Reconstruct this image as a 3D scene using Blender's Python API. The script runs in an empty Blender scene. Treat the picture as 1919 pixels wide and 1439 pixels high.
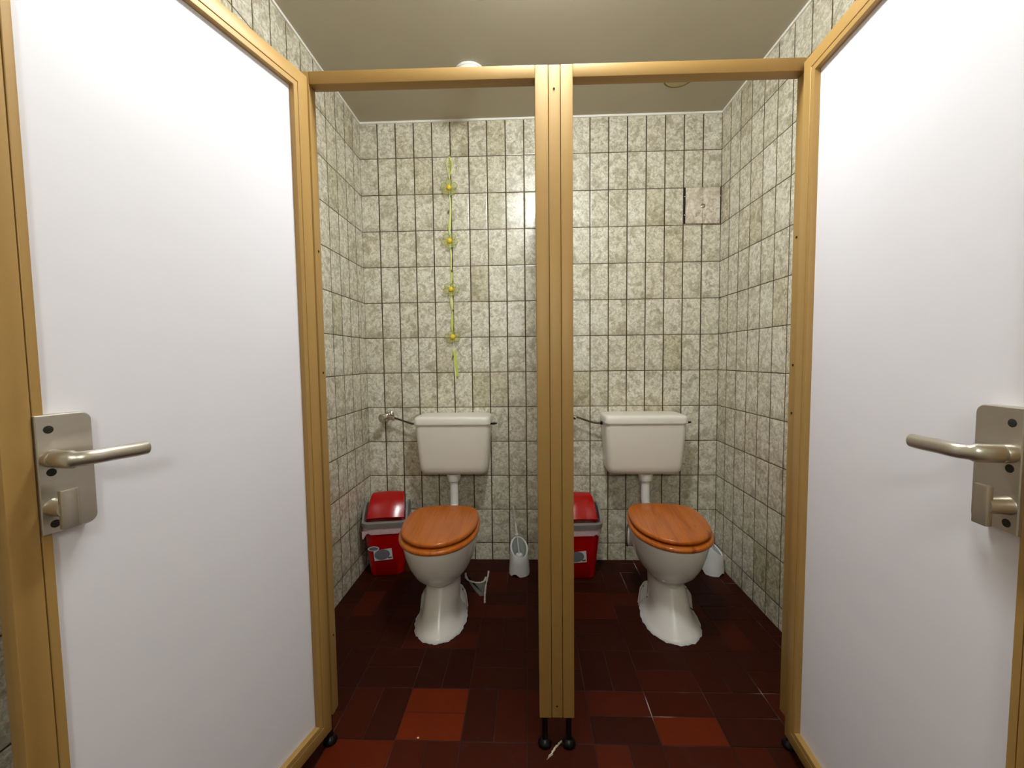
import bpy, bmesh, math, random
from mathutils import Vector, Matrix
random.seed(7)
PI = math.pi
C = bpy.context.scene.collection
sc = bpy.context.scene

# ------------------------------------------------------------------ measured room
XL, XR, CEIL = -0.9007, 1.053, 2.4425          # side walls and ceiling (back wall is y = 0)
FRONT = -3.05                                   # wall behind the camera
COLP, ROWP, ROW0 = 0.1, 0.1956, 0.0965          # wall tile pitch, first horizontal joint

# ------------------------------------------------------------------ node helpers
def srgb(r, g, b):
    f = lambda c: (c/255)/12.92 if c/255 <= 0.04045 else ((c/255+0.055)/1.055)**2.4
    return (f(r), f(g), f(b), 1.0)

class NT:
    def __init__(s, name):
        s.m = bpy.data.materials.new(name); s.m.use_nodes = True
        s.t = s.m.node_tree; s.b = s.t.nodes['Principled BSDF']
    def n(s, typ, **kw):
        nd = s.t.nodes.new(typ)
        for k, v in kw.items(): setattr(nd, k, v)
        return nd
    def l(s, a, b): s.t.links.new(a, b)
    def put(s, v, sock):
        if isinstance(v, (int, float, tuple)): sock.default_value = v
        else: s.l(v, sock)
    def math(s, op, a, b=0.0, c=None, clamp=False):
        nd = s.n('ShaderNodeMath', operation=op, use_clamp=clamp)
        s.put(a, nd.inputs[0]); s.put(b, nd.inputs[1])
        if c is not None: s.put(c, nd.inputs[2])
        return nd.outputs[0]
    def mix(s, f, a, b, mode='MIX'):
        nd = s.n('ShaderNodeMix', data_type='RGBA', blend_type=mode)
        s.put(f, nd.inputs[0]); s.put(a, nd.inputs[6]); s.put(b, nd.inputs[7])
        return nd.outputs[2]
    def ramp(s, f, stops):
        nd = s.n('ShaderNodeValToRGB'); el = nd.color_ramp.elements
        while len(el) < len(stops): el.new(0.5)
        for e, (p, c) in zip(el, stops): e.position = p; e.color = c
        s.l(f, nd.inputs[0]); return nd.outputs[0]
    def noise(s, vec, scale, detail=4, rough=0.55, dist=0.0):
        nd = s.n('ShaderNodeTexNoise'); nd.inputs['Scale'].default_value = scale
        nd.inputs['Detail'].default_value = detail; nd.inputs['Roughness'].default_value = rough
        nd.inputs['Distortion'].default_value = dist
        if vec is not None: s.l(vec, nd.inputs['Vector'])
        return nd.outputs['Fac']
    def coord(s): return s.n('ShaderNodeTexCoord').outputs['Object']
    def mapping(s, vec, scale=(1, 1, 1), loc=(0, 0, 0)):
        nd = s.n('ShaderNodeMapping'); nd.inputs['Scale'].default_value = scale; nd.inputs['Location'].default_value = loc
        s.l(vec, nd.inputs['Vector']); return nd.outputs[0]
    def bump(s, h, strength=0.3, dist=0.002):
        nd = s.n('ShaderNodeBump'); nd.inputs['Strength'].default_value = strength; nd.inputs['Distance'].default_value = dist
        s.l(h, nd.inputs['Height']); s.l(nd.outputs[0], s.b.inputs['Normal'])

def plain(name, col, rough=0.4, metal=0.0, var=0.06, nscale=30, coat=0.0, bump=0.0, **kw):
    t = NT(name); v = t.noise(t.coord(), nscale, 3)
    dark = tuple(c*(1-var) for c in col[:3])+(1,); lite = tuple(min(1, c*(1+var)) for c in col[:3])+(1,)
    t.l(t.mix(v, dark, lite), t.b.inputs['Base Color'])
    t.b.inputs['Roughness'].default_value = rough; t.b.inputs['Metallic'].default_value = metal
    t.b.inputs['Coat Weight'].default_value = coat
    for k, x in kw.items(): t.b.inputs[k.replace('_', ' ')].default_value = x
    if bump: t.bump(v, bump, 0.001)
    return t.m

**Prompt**
Write out again every line above exactly as given; the pictures do not belong in the copy.

**Completed exercise**
Reconstruct this image as a 3D scene using Blender's Python API. The script runs in an empty Blender scene. Treat the picture as 1919 pixels wide and 1439 pixels high.
import bpy, bmesh, math, random
from mathutils import Vector, Matrix
random.seed(7)
PI = math.pi
C = bpy.context.scene.collection
sc = bpy.context.scene

# ------------------------------------------------------------------ measured room
XL, XR, CEIL = -0.9007, 1.053, 2.4425          # side walls and ceiling (back wall is y = 0)
FRONT = -3.05                                   # wall behind the camera
COLP, ROWP, ROW0 = 0.1, 0.1956, 0.0965          # wall tile pitch, first horizontal joint

# ------------------------------------------------------------------ node helpers
def srgb(r, g, b):
    f = lambda c: (c/255)/12.92 if c/255 <= 0.04045 else ((c/255+0.055)/1.055)**2.4
    return (f(r), f(g), f(b), 1.0)

class NT:
    def __init__(s, name):
        s.m = bpy.data.materials.new(name); s.m.use_nodes = True
        s.t = s.m.node_tree; s.b = s.t.nodes['Principled BSDF']
    def n(s, typ, **kw):
        nd = s.t.nodes.new(typ)
        for k, v in kw.items(): setattr(nd, k, v)
        return nd
    def l(s, a, b): s.t.links.new(a, b)
    def put(s, v, sock):
        if isinstance(v, (int, float, tuple)): sock.default_value = v
        else: s.l(v, sock)
    def math(s, op, a, b=0.0, c=None, clamp=False):
        nd = s.n('ShaderNodeMath', operation=op, use_clamp=clamp)
        s.put(a, nd.inputs[0]); s.put(b, nd.inputs[1])
        if c is not None: s.put(c, nd.inputs[2])
        return nd.outputs[0]
    def mix(s, f, a, b, mode='MIX'):
        nd = s.n('ShaderNodeMix', data_type='RGBA', blend_type=mode)
        s.put(f, nd.inputs[0]); s.put(a, nd.inputs[6]); s.put(b, nd.inputs[7])
        return nd.outputs[2]
    def ramp(s, f, stops):
        nd = s.n('ShaderNodeValToRGB'); el = nd.color_ramp.elements
        while len(el) < len(stops): el.new(0.5)
        for e, (p, c) in zip(el, stops): e.position = p; e.color = c
        s.l(f, nd.inputs[0]); return nd.outputs[0]
    def noise(s, vec, scale, detail=4, rough=0.55, dist=0.0):
        nd = s.n('ShaderNodeTexNoise'); nd.inputs['Scale'].default_value = scale
        nd.inputs['Detail'].default_value = detail; nd.inputs['Roughness'].default_value = rough
        nd.inputs['Distortion'].default_value = dist
        if vec is not None: s.l(vec, nd.inputs['Vector'])
        return nd.outputs['Fac']
    def coord(s): return s.n('ShaderNodeTexCoord').outputs['Object']
    def mapping(s, vec, scale=(1, 1, 1), loc=(0, 0, 0)):
        nd = s.n('ShaderNodeMapping'); nd.inputs['Scale'].default_value = scale; nd.inputs['Location'].default_value = loc
        s.l(vec, nd.inputs['Vector']); return nd.outputs[0]
    def bump(s, h, strength=0.3, dist=0.002):
        nd = s.n('ShaderNodeBump'); nd.inputs['Strength'].default_value = strength; nd.inputs['Distance'].default_value = dist
        s.l(h, nd.inputs['Height']); s.l(nd.outputs[0], s.b.inputs['Normal'])

def plain(name, col, rough=0.4, metal=0.0, var=0.06, nscale=30, coat=0.0, bump=0.0, **kw):
    t = NT(name); v = t.noise(t.coord(), nscale, 3)
    dark = tuple(c*(1-var) for c in col[:3])+(1,); lite = tuple(min(1, c*(1+var)) for c in col[:3])+(1,)
    t.l(t.mix(v, dark, lite), t.b.inputs['Base Color'])
    t.b.inputs['Roughness'].default_value = rough; t.b.inputs['Metallic'].default_value = metal
    t.b.inputs['Coat Weight'].default_value = coat
    for k, x in kw.items(): t.b.inputs[k.replace('_', ' ')].default_value = x
    if bump: t.bump(v, bump, 0.001)
    return t.m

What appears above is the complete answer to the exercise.